To do
Leaving the pictures out, print the lines from the first line of the listing through the line containing "R = math.radians", exactly as they read, and no others.

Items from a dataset
--*--

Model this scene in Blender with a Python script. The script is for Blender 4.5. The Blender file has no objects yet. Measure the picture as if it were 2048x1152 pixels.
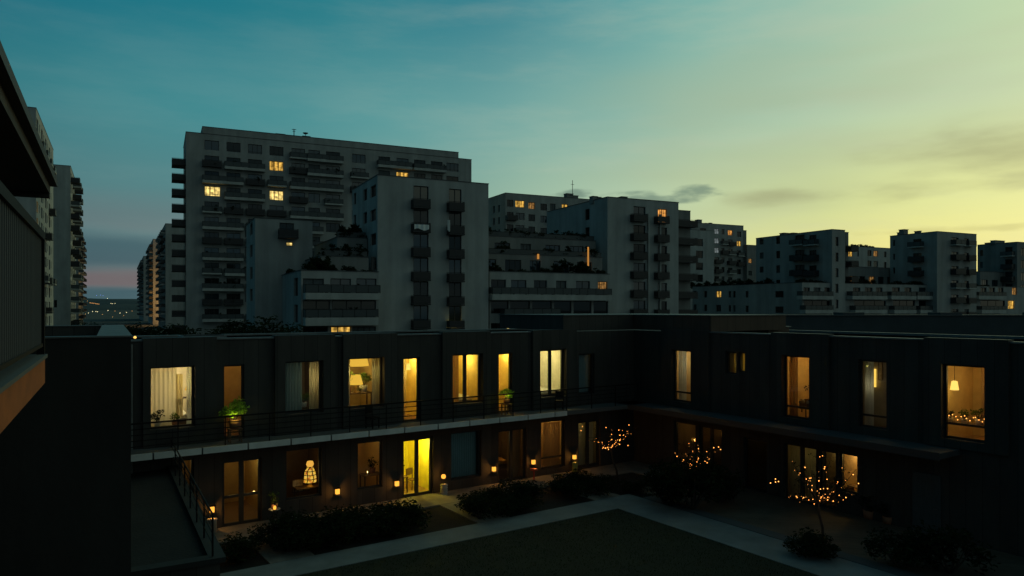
import bpy, bmesh, math, random
from mathutils import Vector, Matrix
random.seed(7)
SC = bpy.context.scene
COL = SC.collection
R = math.radians

# ------------------------------------------------------------------ camera
FPX, CX, HY, CAMZ = 1450.0, 1024.0, 617.0, 8.5      # focal length, centre and horizon row of the 2048 px photograph
cam_data = bpy.data.cameras.new('camera')
cam_data.sensor_width = 36
cam_data.lens = 36 * FPX / 2048
cam_data.shift_y = (HY - 576) / 2048
cam_data.clip_start = 0.1
cam_data.clip_end = 30000
cam = bpy.data.objects.new('camera', cam_data)
COL.objects.link(cam)
cam.location = (0, 0, CAMZ)
cam.rotation_euler = (R(90), 0, 0)
SC.camera = cam
SC.view_settings.view_transform = 'Standard'
SC.view_settings.look = 'None'
SC.view_settings.exposure = 0.0
SC.view_settings.gamma = 1.0

# ------------------------------------------------------------------ world: dusk sky
SKY_GAIN = 1.12
SUN_AZ = 48.0
W = bpy.data.worlds.new('World')
SC.world = W
W.use_nodes = True
wn = W.node_tree
wn.nodes.clear()
def N(t, **k):
    n = wn.nodes.new(t)
    for a, b in k.items(): setattr(n, a, b)
    return n
def L(a, b): wn.links.new(a, b)
def M(op, a, b=None, c=None, clamp=False):
    n = N('ShaderNodeMath', operation=op); n.use_clamp = clamp
    for i, v in enumerate((a, b, c)):
        if v is None: continue
        if isinstance(v, (int, float)): n.inputs[i].default_value = v
        else: L(v, n.inputs[i])
    return n.outputs[0]
def lin(h):
    v = [int(h[i:i+2], 16) / 255 for i in (0, 2, 4)]
    return [x / 12.92 if x <= .04045 else ((x + .055) / 1.055) ** 2.4 for x in v]
def ramp(fac, stops):
    n = N('ShaderNodeValToRGB'); L(fac, n.inputs[0]); el = n.color_ramp.elements
    n.color_ramp.interpolation = 'CARDINAL'
    for i, (p, h) in enumerate(stops):
        e = el[i] if i < 2 else el.new(p)
        e.position = p
        e.color = (*lin(h), 1)
    return n.outputs[0]
def mixc(f, a, b, blend='MIX'):
    n = N('ShaderNodeMix', data_type='RGBA', blend_type=blend)
    if isinstance(f, (int, float)): n.inputs[0].default_value = f
    else: L(f, n.inputs[0])
    for i, v in ((6, a), (7, b)):
        if isinstance(v, (tuple, list)): n.inputs[i].default_value = (*v, 1)
        else: L(v, n.inputs[i])
    return n.outputs[2]
def smooth(v, a, b):
    n = N('ShaderNodeMapRange'); n.interpolation_type = 'SMOOTHSTEP'; n.clamp = True
    L(v, n.inputs[0]); n.inputs[1].default_value = a; n.inputs[2].default_value = b
    return n.outputs[0]
tc = N('ShaderNodeTexCoord')
sep = N('ShaderNodeSeparateXYZ'); L(tc.outputs['Generated'], sep.inputs[0])
azr = M('ARCTAN2', sep.outputs[0], sep.outputs[1])
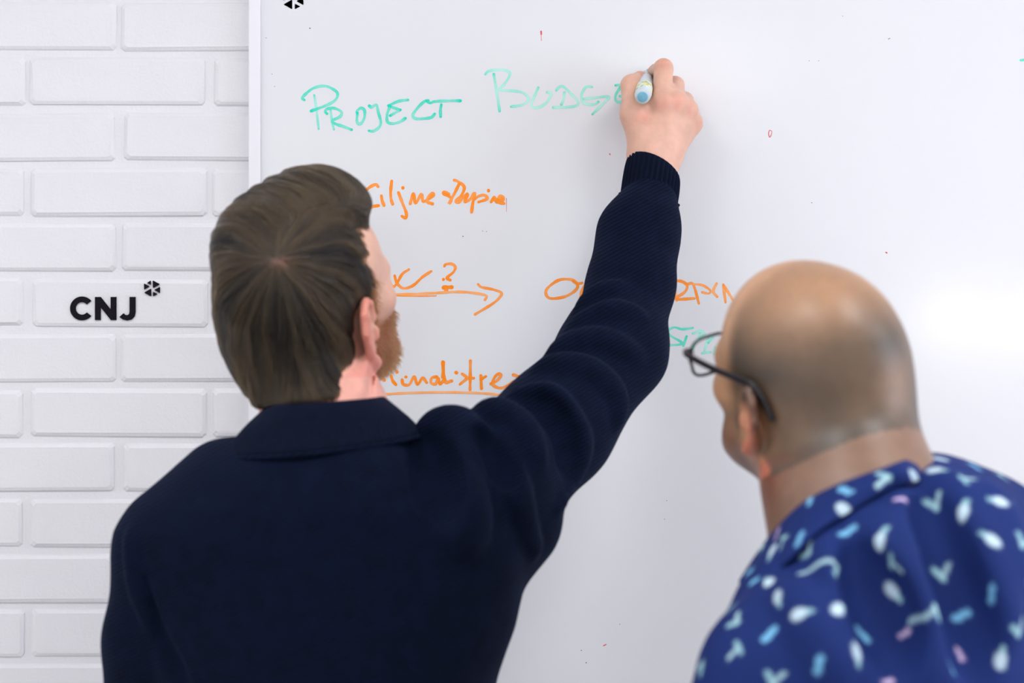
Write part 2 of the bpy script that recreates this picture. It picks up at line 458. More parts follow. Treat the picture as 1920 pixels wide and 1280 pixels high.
# bricks: each one a shallow proud block with worn edges
PX, PZ = 0.2394, 0.07245       # module
BW, BH = 0.2275, 0.0598
def brick_mesh(w, h, seed):
    r = random.Random(seed); V = []
    for inset, y, ch in ((-0.0022, MORT+.0005, 0.004), (0.0, 0.0022, 0.004), (0.0035, 0.0, 0.004)):
        a, b_ = w/2-inset, h/2-inset
        ring = [(-a+ch, -b_), (a-ch, -b_), (a, -b_+ch), (a, b_-ch), (a-ch, b_), (-a+ch, b_), (-a, b_-ch), (-a, -b_+ch)]
        V += [(x+r.uniform(-.0008, .0008), y+r.uniform(-.0003, .0003), z+r.uniform(-.0007, .0007)) for x, z in ring]
    F = [tuple(range(16, 24))]
    for k in range(2):
        for j in range(8): F.append((k*8+j, k*8+(j+1) % 8, (k+1)*8+(j+1) % 8, (k+1)*8+j))
    return V, F
variants = []
for k in range(7):
    v, f = brick_mesh(BW, BH, k); me = bpy.data.meshes.new('brick'); me.from_pydata(v, [], f); me.materials.append(M_BRICK); variants.append(me)
X_EVEN = P(222, 0, 0)[0]; Z0 = P(0, 92, 0)[2]     # joint centre of the top visible course, its lower edge
spots = []
for row in range(-10, 30):
    zc = Z0-row*PZ+BH/2
    if not (0.05 < zc < ZC-0.04): continue
    xo = X_EVEN+PX/2+(0 if row % 2 == 0 else PX*0.5)
    for c in range(-14, 14):
        xc = xo+c*PX
        if XL+0.12 < xc < XR-0.12: spots.append((xc, zc))
near = [s for s in spots if -1.75 < s[0] < -0.22 and 0.75 < s[1] < 2.45]
far = [s for s in spots if s not in near and not (-0.2 < s[0] < 1.55 and 1.0 < s[1] < 2.05)]
for i, (x, z) in enumerate(near):
    o = bpy.data.objects.new('brick', variants[(i*5+i//7) % 7]); C.objects.link(o); o.parent = wall
    o.location = (x+random.uniform(-.0025, .0025), random.uniform(-.0006, .0006), z+random.uniform(-.0012, .0012))
    o.rotation_euler = (0, math.radians(random.uniform(-0.35, 0.35)), 0)
V, Fs = [], []
for i, (x, z) in enumerate(far):
    v, f = brick_mesh(BW, BH, i+50); n = len(V); V += [(a+x, b_, c+z) for a, b_, c in v]; Fs += [tuple(q+n for q in t) for t in f]
bf = obj('brick_courses', V, Fs, M_BRICK, wall, smooth=False); bf['kind'] = 'stuff'

# black lettering on a brick
def flat_shape(name, polys, y, thick, mat, parent):
    V, Fs = [], []
    for poly in polys:
        n = len(V); m = len(poly)
        V += [(p[0], y-thick, p[2]) for p in poly]+[(p[0], y+0.0012, p[2]) for p in poly]
        Fs.append(tuple(range(n, n+m)))
        Fs += [(n+j, n+m+j, n+m+(j+1) % m, n+(j+1) % m) for j in range(m)]
    o = obj(name, V, Fs, mat, parent, smooth=False)
    bm = bmesh.new(); bm.from_mesh(o.data); bmesh.ops.triangulate(bm, faces=[f for f in bm.faces if len(f.verts) > 4])
    bmesh.ops.recalc_face_normals(bm, faces=bm.faces); bm.to_mesh(o.data); bm.free(); return o
def zpt(x, y, ox, oy, sc, depth=0): return P(ox+x/sc, oy+y/sc, depth)
Zl = lambda pts: [zpt(x, y, 110, 510, 9.143, -0.0008) for x, y in pts]
arc = [math.radians(a) for a in np.linspace(39, 321, 36)]
Cpoly = [(400+205*math.cos(a), 622-205*math.sin(a)) for a in arc]+[(400+106*math.cos(a), 622-106*math.sin(a)) for a in arc[::-1]]
Npoly = [(622,425),(722,425),(890,635),(890,425),(990,425),(990,822),(895,822),(722,605),(722,822),(622,822)]
Jpoly = [(1215,425),(1318,425),(1318,690),(1302,760),(1250,812),(1175,830),(1100,812),(1042,768),(1112,703),(1140,730),(1175,738),(1205,720),(1215,680)]
lg = empty('brick_lettering', P(195, 580, 0))
tag(lg, 'black letters CNJ with a six-piece star emblem on a white brick', 'lettering')
for nm, po in (('letter_c', Cpoly), ('letter_n', Npoly), ('letter_j', Jpoly)):
    under(flat_shape(nm, [Zl(po)], -0.0008, 0.0006, M_BLACK, None), lg)
EMB = [[(1515,185),(1572,146),(1580,152),(1580,210),(1572,214)], [(1612,150),(1622,145),(1724,200),(1727,214),(1628,270),(1616,266)],
       [(1463,203),(1472,198),(1552,240),(1553,250),(1474,298),(1464,293)], [(1474,345),(1576,286),(1586,292),(1586,408),(1576,412),(1474,356)],
       [(1644,300),(1728,256),(1736,262),(1736,350),(1728,356),(1646,310)], [(1618,345),(1626,340),(1688,372),(1688,380),(1626,412),(1618,406)]]
def emblem(cx, cy, k, depth, y, parent):
    e = []
    for po in EMB:
        e.append([P(cx+(x-1600)/9.143*k, cy+(yy-279)/9.143*k, depth) for x, yy in po])
    for q in e: under(flat_shape('emblem_piece', [q], y, 0.0006, M_BLACK, None), parent)
emblem(285, 540.5, 1.0, -0.0008, -0.0008, lg)

# ------------------------------------------------------------------ whiteboard
BY = -0.012                     # writing surface
bx0 = P(467, 0, BY)[0]; bx1 = bx0+2.0; bz1 = 2.125; bz0 = bz1-1.22
wb = empty('whiteboard', (bx0+1.0, 0, bz0))
tag(wb, 'large white whiteboard with teal and orange marker notes hung on the brick wall', 'whiteboard')
fw = 0.0155
under(box('panel', (bx0+.004, BY, bz0+.004), (bx1-.004, 0.0, bz1-.004), M_BOARD), wb)
for lo, hi in (((bx0, -.0185, bz0), (bx0+fw, 0, bz1)), ((bx1-fw, -.0185, bz0), (bx1, 0, bz1)),
               ((bx0+fw, -.0185, bz1-fw), (bx1-fw, 0, bz1)), ((bx0+fw, -.0185, bz0), (bx1-fw, 0, bz0+fw))):
    under(box('frame', lo, hi, M_FRAME, None, 0.0016), wb)
under(box('pen_tray', (bx0+.5, -.085, bz0-.012), (bx1-.5, 0, bz0), M_FRAME, None, 0.003), wb)
emblem(550, -1.5, 1.28, BY, BY+.0006, wb)

stroke_y = [BY-0.00012]
def ribbon(pts, wpx, ink, ends=0.0):
    """one pen stroke as a thin raised ribbon with round ends"""
    p = catmull(pts, 7); seg = np.r_[0, np.cumsum(np.linalg.norm(np.diff(p, axis=0), axis=1))]
    if seg[-1] < 1e-6: p = np.array([p[0], p[0]+[0.5, 0.5]]); seg = np.array([0, .7])
    t = np.gradient(p, axis=0); t /= np.linalg.norm(t, axis=1)[:, None]+1e-9; nrm = np.stack([-t[:, 1], t[:, 0]], 1)
    hw = wpx/2*(1+0.12*np.sin(seg*0.19+p[0][0])+0.06*np.sin(seg*0.53))
    iv = ink+0.12*np.sin(seg*0.11+p[0][1])+ends*(np.exp(-seg/4)+np.exp(-(seg[-1]-seg)/4))
    pts2, inks, F = [], [], []
    y0 = stroke_y[0]; stroke_y[0] -= 0.00002
    ys = []
    for i in range(len(p)):
        ys += [y0-1.6e-6*i]*3
        for sgn in (1, 0, -1): pts2.append(p[i]+nrm[i]*hw[i]*sgn); inks.append(iv[i]-(0.18 if sgn == 0 else 0))
    for i in range(len(p)-1):
        for k in (0, 1): F.append((i*3+k, i*3+k+1, i*3+k+4, i*3+k+3))
    for i, d in ((0, -1), (len(p)-1, 1)):
        c = len(pts2); pts2.append(p[i]); inks.append(iv[i]); ys += [y0-1.6e-6*(i+d*2)]*8
        for a in np.linspace(-math.pi/2, math.pi/2, 7):
            pts2.append(p[i]+hw[i]*(math.cos(a)*t[i]*d+math.sin(a)*nrm[i])); inks.append(iv[i]+.05)
        F += [(c, c+1+j, c+2+j) for j in range(6)]
    return [P(a, b_, y) for (a, b_), y in zip(pts2, ys)], F, inks
def word(label, strokes, off, sc, mat, wpx, ink, ends=0.3):
    V, Fs, I = [], [], []; stroke_y[0] = BY-0.0001
    for s_ in strokes:
        wp, ik, pts = wpx, ink, s_
        if isinstance(s_, tuple): pts, wp, ik = s_
        v, f, i = ribbon([(off[0]+x/sc, off[1]+y/sc) for x, y in pts], wp, ik, ends)
        n = len(V); V += v; I += i; Fs += [tuple(q+n for q in t) for t in f]
    o = obj('handwriting', V, Fs, mat, None, smooth=False)
    bm = bmesh.new(); bm.from_mesh(o.data)
    for fc in bm.faces:
        fc.normal_update()
        if fc.normal.y > 0: fc.normal_flip()
    bm.to_mesh(o.data); bm.free()
    at = o.data.attributes.new('ink', 'FLOAT', 'POINT'); at.data.foreach_set('value', np.array(I, np.float32))
    o['label'] = label; return under(o, wb)
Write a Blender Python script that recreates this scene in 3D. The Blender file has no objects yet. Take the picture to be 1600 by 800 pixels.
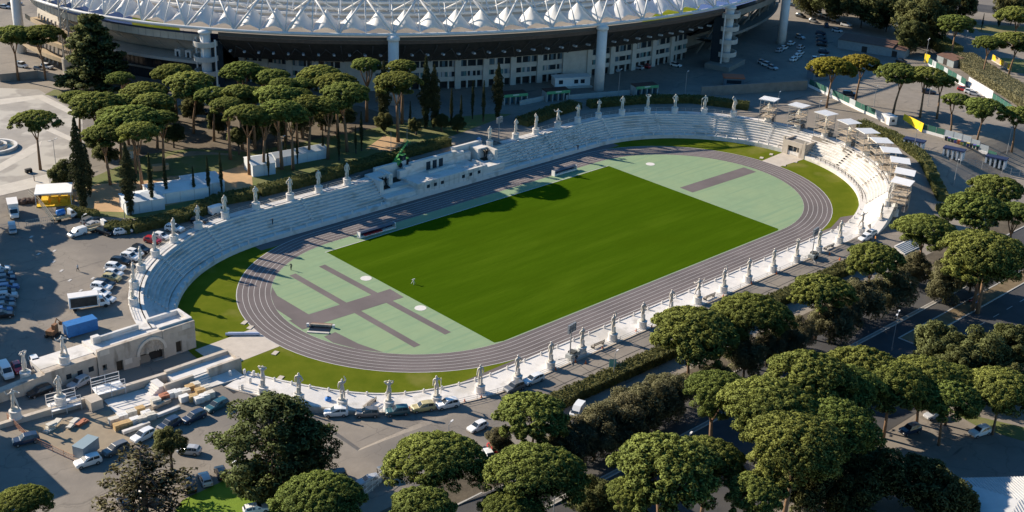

--*--

The answer
Model this scene in Blender with a Python script. The script is for Blender 4.5. The Blender file has no objects yet. Measure the picture as if it were 2048x1152 pixels.
import bpy, bmesh, math, random
from mathutils import Vector, Matrix
random.seed(7)
SC = bpy.context.scene
COL = SC.collection
R = math.radians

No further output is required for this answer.